Court revokes one-time Lawrence rape suspect’s probation; he will serve 13-month sentence

photo by: Douglas County Sheriff's Office

Jared L. Wheeler

A man who was tried for rape in Lawrence and eventually pleaded to a less severe nonsexual crime will now have to serve a jail sentence of more than a year for violating his probation.

Jared L. Wheeler, 24, was originally granted probation with an underlying 13-month jail sentence and one year of post-release supervision after he pleaded no contest to a felony count of aggravated battery in January 2017. But he violated the probation terms when he was convicted last year of two felonies and five misdemeanors in Oklahoma, Douglas County District Court Judge Amy Hanley said during a probation hearing on Friday.

Hanley revoked Wheeler’s probation and sentenced him to serve the full underlying sentence with 88 days, which is almost three months, already credited to the sentence as time served. She said additional time would likely be credited toward the sentence for jail time Wheeler served in Oklahoma, but the court did not have that information available at the time of the hearing.

Before his probation was revoked, Wheeler testified that he was a changed man and requested that his probation be reinstated. The catalyst of his change was the birth of his daughter, who was born exactly a year prior to the court hearing on Aug. 2, 2018, he said. Her birth inspired him to be a responsible father because he became the primary provider for her and the child’s mother, he said, and he also began a second attempt at addiction treatment program in late 2018.

Hanley said she did not find his argument compelling because of his testimony about his first stint in a treatment program with the Comanche Nation in Oklahoma during the first half of 2018. In his testimony, Wheeler said his first attempt was unsuccessful because “those guys” were just “going through the motions.” He left the treatment program in July 2018 after about five months there, without finishing the treatment, he said.

Hanley said she was unconvinced by Wheeler’s arguments because he appeared to be putting the blame of his unsuccessful recovery on the treatment center.

“Treatment begins with you,” Hanley told Wheeler. “I don’t think you understand that.”

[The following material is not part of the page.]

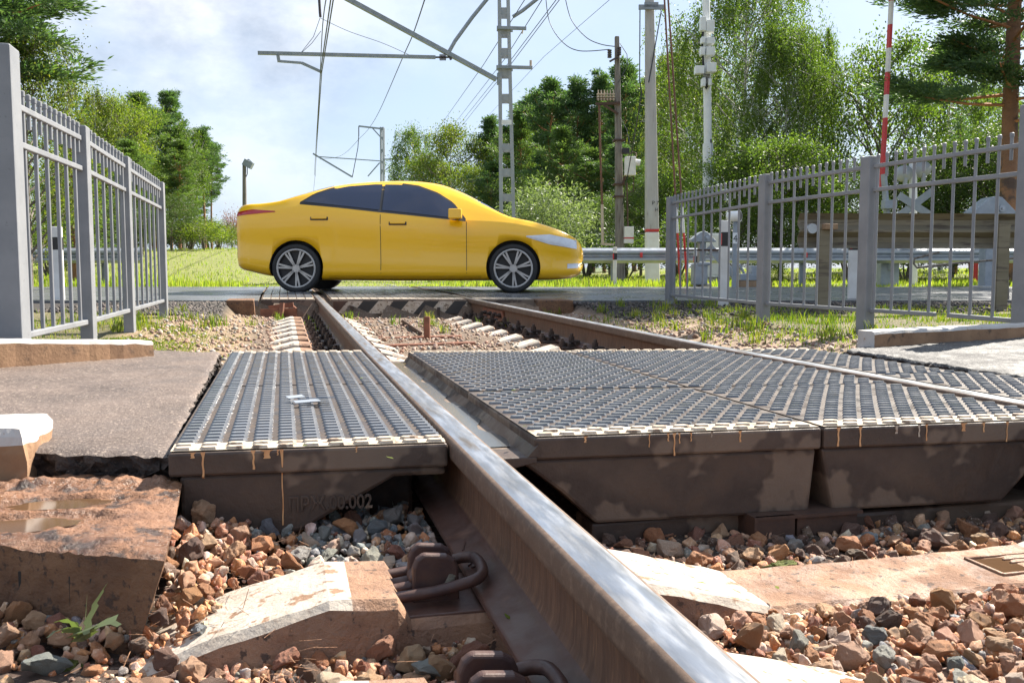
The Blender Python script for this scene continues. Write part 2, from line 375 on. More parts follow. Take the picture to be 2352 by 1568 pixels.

Hanley said she could revoke Wheeler’s probation on his conviction of other crimes alone, but she said she was also doing so because his release from jail would jeopardize public safety and would be detrimental to his own welfare.

Wheeler’s sentence stems from a case in Lawrence where he — along with his then-roommate at Haskell Indian Nations University — was charged with raping a female Haskell student in the dorm room where the two men lived in 2014.

Wheeler’s trial ended with a hung jury in June 2016. He later pleaded no contest to a single felony count of aggravated battery and, in January 2017, was sentenced to 60 days in jail and two years on probation.

At Wheeler’s sentencing, the victim said she still suffered nightmares but was moving forward. She and her parents called the conviction too light.

“He should have gotten more than what was given to him,” she said, according to previous Journal-World coverage.

Wheeler called the case a “wake-up call” and told the judge it had motivated him to take “positive steps.”

After serving his jail time, Wheeler moved and had his probation transferred to Oklahoma, where he violated it in a number of ways, he admitted during an early July hearing in Douglas County District Court.

In 2017 and 2018, Wheeler was arrested and charged in three separate cases in Oklahoma, an affidavit filed by his probation supervisor here says. Alleged crimes included assault and battery on police on more than one occasion, peeping tom, public intoxication, possession of a controlled substance and possession of drug paraphernalia.

In the 2014 rape case, Wheeler’s roommate and co-defendant, Galen Satoe, had two trials, but jurors failed to agree on a verdict in both. The DA’s office decided not to pursue a third trial.

Defense attorneys for both men cast the encounter as a consensual threesome at their trials.